Share
Wednesday, October 14, 2009
Share

Nature of the Case

Complaint alleged that Myanmar’s military subjected villagers to forced labor, rape, torture and murder with the knowledge and support of Unocal, a U.S. oil and gas corporation, which created liability under the Alien Tort Claims Act (ACTA)[1]; Whether to be liable under ATCA a non-state actor must engage in state action; Whether Unocal was liable for aiding and abetting the Myanmar military in subjecting villagers to forced labor, rape, murder and torture; Scope of the legal liability of  transnational corporations for violations of human rights under ATCA.


[1] The Alien Tort Claims Act (ATCA) provides non-citizens of the United States the opportunity to bring a civil suit in US courts for a tort (injury) committed in violation of the law of nations (international law).

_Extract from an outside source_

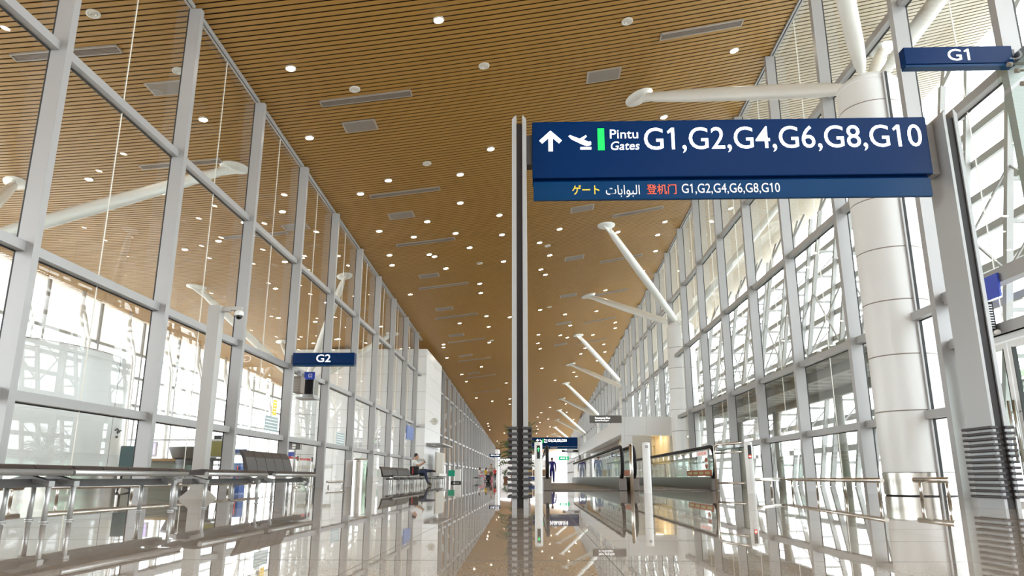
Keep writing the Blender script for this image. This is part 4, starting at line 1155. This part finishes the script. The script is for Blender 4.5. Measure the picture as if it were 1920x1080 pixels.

Enforcement of the Decision and Outcomes

In 2005, before the jury trial began, the parties agreed to a settlement and the case was dismissed with the requirement that it cannot be brought to court again in the future (Doe I v. Unocal, 403 F.3d 708 [9 Cir. 2005]). Unocal agreed to compensate the 14 surviving plaintiffs for an undisclosed amount and EarthRights International, who was involved in the case, has confirmed that this compensation has taken place and that community programs to improve living conditions, health care and education and protect the rights of people in the pipeline region are in development.

Significance of the Case

The most important legal precedent set during the Unocal litigation is that US corporations, like individuals, can be liable under ATCA for complicity in egregious human rights violations. However, because the parties settled, the appropriate standard for determining third party liability was never conclusively determined.  There have been several other cases involving corporate complicity in human rights violations that have gone forward, such as Wiwa v. Royal Dutch Shell, 226 F.3d 88 (2000) which extended corporate liability under ATCA to foreign corporations if they maintained “continuous and systematic ties to the US.”  In 2009, Shell settled with the claimants in the Wiwa case for $15.5 million. In 2004, during the Supreme Court hearing of Sosa v. Alvarez-Machain 542 U.S. 692 (2004), 331 F.3d 604 [reversed], the Bush Administration submitted numerous amicus curiae arguing against ATCA’s application to corporations. While the Supreme Court’s decision in Sosa affirmed that corporate liability exists under ATCA, they limited its application to violations of laws of nations, which are “specific, universal, and obligatory” – without further elaboration or example – therefore providing little guidance for lower courts moving forward. An important case is approaching which may provide additional opportunities for elaboration of corporate liability under ATCA: Khulumani v. Barclays, et al, which is still awaiting trial date in the Court of Appeals for the Second Circuit in New York.

Groups Involved in the Case

Paul L. Hoffman (Schonbrun, Desimome, Seplow, Harris & Hoffman LLP); Dan Stormer and Anne Richardson (Hadsell & Stormer, Inc.); William Goodman, Jennifer M. Green, and Beth Stephens (Center for Constitutional Rights); Katharine J. Redford and Richard Herz (Earthrights International); Judith Brown Chomsky; Julie Shapiro; Dilan Esper (Stein & Flugge, LLP) for plaintiffs-appellants Doe. Terrence P. Collingsworth and Natacha Thys (International Labor Rights Fund); Christopher E. Krafchak and Kenderton S. Lynch III (Krafchak & Associates); Martin J. D’Urso, Hilary Cohen, and Nadia Ezzelarab (Kohn, Swift & Graf, P.C.); Christobal Bonifaz and John C. Bonifaz (Law Offices of Christobal Bonifaz) for plaintiffs-appellants Roe.